- WHAT IS NEEDED -
Output a single figure: the number of lines in which the word "Measure" appears.

[Rows from a dataset]
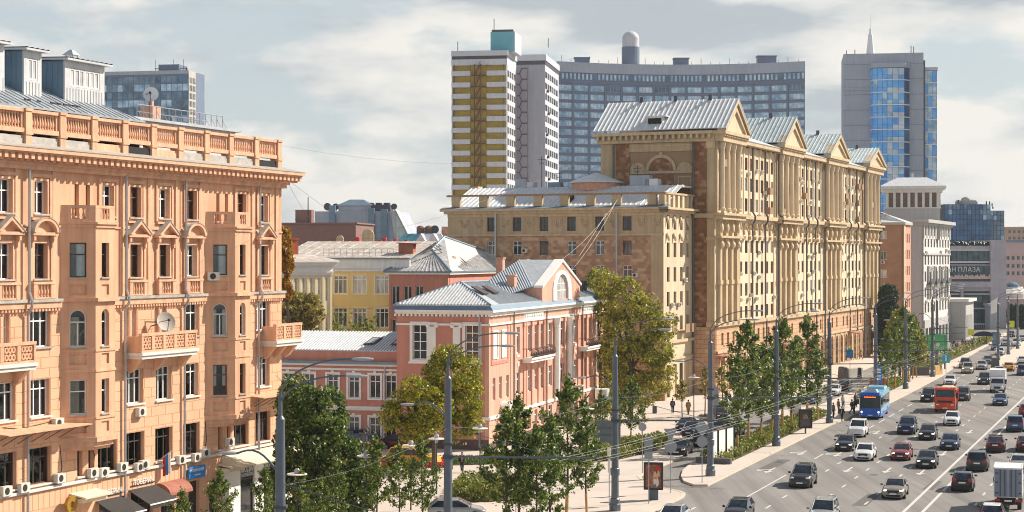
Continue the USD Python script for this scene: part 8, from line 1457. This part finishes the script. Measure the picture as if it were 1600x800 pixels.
def billboard():
    g = gp(1462, 578); Y = g[1]; T = thing('green_billboard', 'big green billboard in front of the grey and white house', 'billboard', (*g, .1)); a, b, z0, z1 = (1445.5 - 1462) * Y / F, (1480 - 1462) * Y / F, Z_at(549, Y), Z_at(523.5, Y); part(T, 'frame', MB().prism(sbox(a, z0, b, z1).difference(sbox(a + .15, z0 + .15, b - .15, z1 - .15)), -.2, .2, 'y'), 'sign_green'); part(T, 'panel', MB().box(a + .15, b - .15, -.1, .1, z0 + .15, z1 - .15), 'sign_green'); part(T, 'post', MB().cyl(a + .4, 0, 0, z1, .12, n=8), 'steel_dark'); part(T, 'post', MB().cyl(b - .4, 0, 0, z1, .12, n=8), 'steel_dark')
    g = np.random.default_rng(8)
    for k in range(7): x, z = g.uniform(a + .5, b - .9), g.uniform(z0 + .5, z1 - .6); part(T, 'poster_figure', MB().prism(Polygon([(x + .45 * g.uniform(.6, 1) * math.cos(t), z + .3 * math.sin(t)) for t in np.linspace(0, 2 * math.pi, 9)]), -.115 - k * .001, -.101, 'y'), ('stone_pale', 'leaf_block', 'stone_grey')[k % 3])
look('leaf_block', (.05, .22, .07), .6, var=.3, scale=2); billboard()
for px0, py0, px1, py1, h, lb, m in ((1422, 588, 1452, 588, 1.25, 'dark granite barrier block beside the lamp post past the bus', 'granite'), (1458, 588, 1469, 586, 1.4, 'orange-brown end block of the dark barrier', 'wrap'), (1312, 592, 1322, 593, 1.7, 'dark box-like parapet in front of the ochre house', 'granite'), (1323, 592, 1346, 590, 1.4, 'low pale parapet in front of the ochre house', 'concrete'), (1340, 592, 1346, 592, 1.5, 'dark litter bin at the end of the pale parapet', 'dark_plastic'), (1549, 575, 1561, 575, 1.5, 'dark crash barrier end at the tip of the far central pavement', 'granite')):
    a, b = gp(px0, py0), gp(px1, py1); single('barrier_block', MB().taper(0, np.linalg.norm(b - a), -.4, .4, 0, h, .08).taper(.1, np.linalg.norm(b - a) - .1, -.3, .3, h, h + .1, .08), m, lb, 'barrier'); p = stage.GetPrimAtPath(numbered('/World', 'barrier_block')[:-4] if False else [q for q in stage.GetPrimAtPath('/World').GetChildren()][-1].GetPath()); x = UsdGeom.Xformable(p); x.AddTranslateOp().Set(Gf.Vec3d(a[0], a[1], .12)); x.AddRotateZOp().Set(math.degrees(math.atan2(b[1] - a[1], b[0] - a[0])))
def drum(): g = gp(941, 690); T = thing('drum_lamp', 'white drum-shaped lamp on a dark post in front of the mansion corner', 'lamp', (*g, .1)); Y = g[1]; part(T, 'post', MB().cyl(0, 0, 0, Z_at(625, Y), .07, n=8), 'steel_dark'); part(T, 'drum', MB().lathe([(.72, Z_at(625, Y)), (.74, Z_at(617, Y)), (.72, Z_at(609, Y))], 0, 0, 16), 'white_trim', smooth=40)
drum()
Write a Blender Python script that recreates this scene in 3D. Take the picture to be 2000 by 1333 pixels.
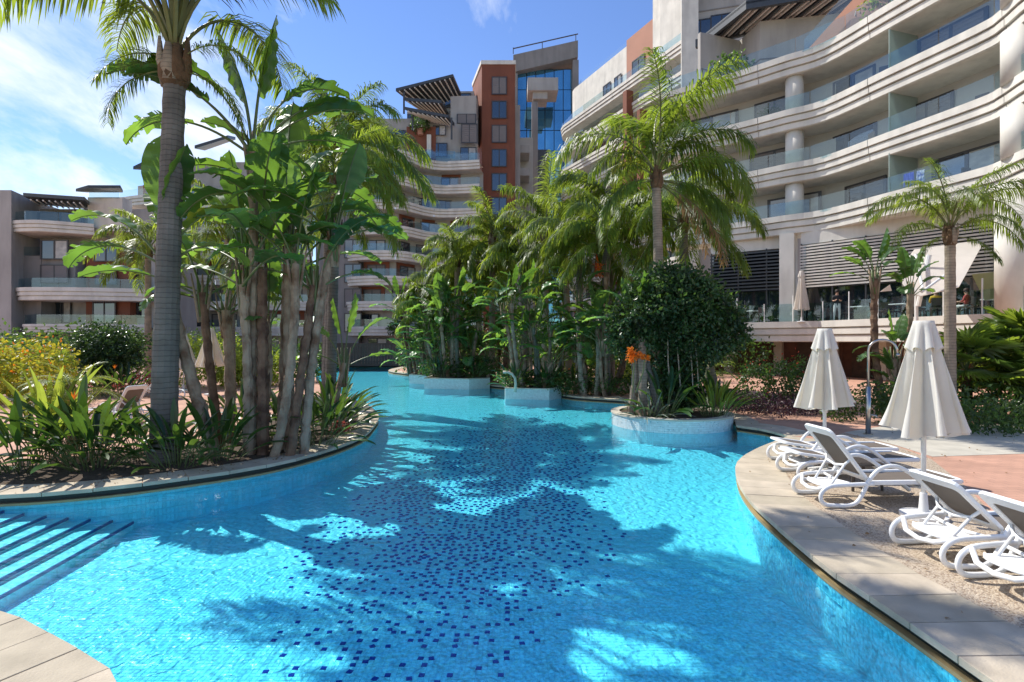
import bpy, bmesh, math, random
from mathutils import Vector, Matrix, noise as mnoise
from mathutils.geometry import tessellate_polygon
R = math.radians
PI = math.pi
random.seed(11)
SC = bpy.context.scene
for _o in list(bpy.data.objects): bpy.data.objects.remove(_o)
COL = SC.collection

# ------------------------------------------------------------------ camera
CAMH = 2.0
FPX = 1050.0
cam_d = bpy.data.cameras.new('camera'); cam = bpy.data.objects.new('camera', cam_d); COL.objects.link(cam)
cam.location = (0, 0, CAMH); cam.rotation_euler = (R(90), 0, 0)
cam_d.sensor_width = 36; cam_d.lens = FPX/2000*36; cam_d.clip_end = 3000; cam_d.clip_start = .05
SC.camera = cam
# ------------------------------------------------------------------ sky, sun, exposure
SUN_AZ = R(-57)      # left of the view direction (+Y)
SUN_EL = R(50)
W = bpy.data.worlds.new('World'); SC.world = W; W.use_nodes = True
nt = W.node_tree; nt.nodes.clear()
def N(t, ty, **kw):
    n = t.nodes.new(ty)
    for k, v in kw.items():
        if hasattr(n, k) and not k[0].isupper(): setattr(n, k, v)
        else: n.inputs[k].default_value = v
    return n
out = N(nt, 'ShaderNodeOutputWorld'); bg = N(nt, 'ShaderNodeBackground'); bg.inputs[1].default_value = .15
sky = nt.nodes.new('ShaderNodeTexSky'); sky.sky_type = 'NISHITA'; sky.sun_disc = False
sky.sun_elevation = SUN_EL; sky.sun_rotation = SUN_AZ; sky.altitude = 50; sky.air_density = 1.1; sky.dust_density = 0; sky.ozone_density = 3.2
tc = N(nt, 'ShaderNodeTexCoord'); sx = N(nt, 'ShaderNodeSeparateXYZ'); nt.links.new(tc.outputs['Generated'], sx.inputs[0])
def M(t, op, a, b=None, c=None, clamp=False):
    n = t.nodes.new('ShaderNodeMath'); n.operation = op; n.use_clamp = clamp
    for i, v in enumerate((a, b, c)):
        if v is None: continue
        if isinstance(v, (int, float)): n.inputs[i].default_value = v
        else: t.links.new(v, n.inputs[i])
    return n.outputs[0]
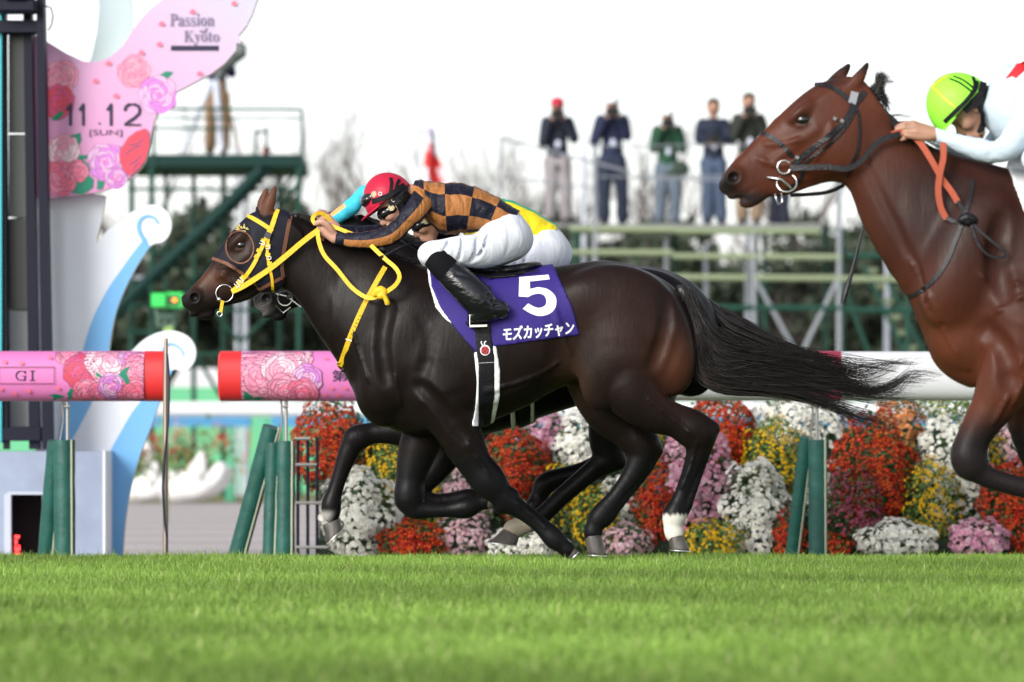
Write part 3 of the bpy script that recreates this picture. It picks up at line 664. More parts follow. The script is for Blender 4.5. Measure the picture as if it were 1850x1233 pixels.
bxp('mirror', 15, 50, 50, 240, YS+.02, YS+.05, gl, FRm); bxp('mirror', 15, 52, 243, 392, YS+.02, YS+.05, mat('mirror_pale', (.19,.21,.20), rough=.3), FRm); bxp('mirror', 15, 56, 395, 560, YS+.02, YS+.05, mat('mirror_dim', (.07,.075,.07), rough=.3), FRm); bxp('panel', 15, 60, 562, 772, YS+.02, YS+.05, mat('panel_pale', (.42,.44,.45), rough=.5), FRm)
lb_ = bxp('lamp_bracket', 0, 78, 8, 34, YS-.45, YS-.28, M_dark, FRm, bev=.02); bxp('lamp_bracket', 20, 60, -20, 12, YS-.5, YS-.3, M_dark, FRm, bev=.02)
m = MB(); m.tube([tuple(W(*q, YS-.35)) for q in ((78,10),(92,14),(96,30),(93,46),(87,56))], .006, 6); m.build('cable', M_dark, FRm, True)
# base block with the lit digits
BB = empty('base_block', (X(90,30.7), 30.7, -.2)); tag(BB, 'blue grey block with a dark niche and red digits under the finish post', 'block')
M_blk = mat('block_grey', (.26,.31,.42), rough=.75, noise=.14, nscale=5, bump=.15, bscale=30)
YB = 30.6; zb = lambda y: Z(y,YB); xb = lambda x: X(x,YB)
m = MB()
for a, b, c, d in ((-60,12,816,1030),(76,186,816,1030),(12,76,816,893)): m.box(xb(a), xb(b), YB, YB+.6, zb(d), zb(c), bev=0)
m.build('shell', M_blk, BB); m = MB(); m.box(xb(186.3), xb(190), YB-.01, YB+.6, zb(1030), zb(815)); m.build('edge_trim', M_white if 'M_white' in globals() else mat('white_cloth', (.75,.76,.78)), BB)
m = MB(); m.box(xb(10), xb(78), YB+.35, YB+.4, zb(1030), zb(890)); m.build('niche_back', mat('niche_dark', (.006,.005,.006), rough=.9), BB)
m = MB()
for a, b, c, d in ((8,13,893,1030),(13,78,889,894),(13,20,894,1030)): m.box(xb(a), xb(b), YB-.012, YB+.03, zb(d), zb(c))
m.build('niche_frame', mat('frame_pale', (.45,.50,.58), rough=.6), BB)
M_led = mat('led_red', (.5,0,0), emit=((1,.03,.03), 4))
m = MB()
for a, b, c, d in ((25,33,968,973),(25,29,975,984),(25,28,986,992),(31,34,986,994),(25,34,992,996),(26,30,997,1004),(30,34,1000,1004)): m.box(xb(a), xb(b), YB+.06, YB+.07, zb(d), zb(c))
m.build('digits', M_led, BB)
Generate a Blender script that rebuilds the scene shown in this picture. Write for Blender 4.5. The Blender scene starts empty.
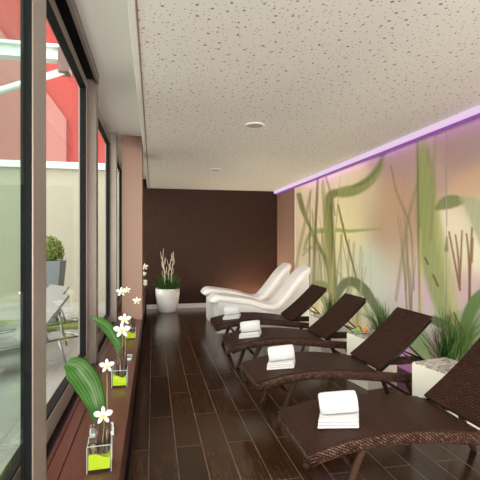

- TASK RESPONSE -
2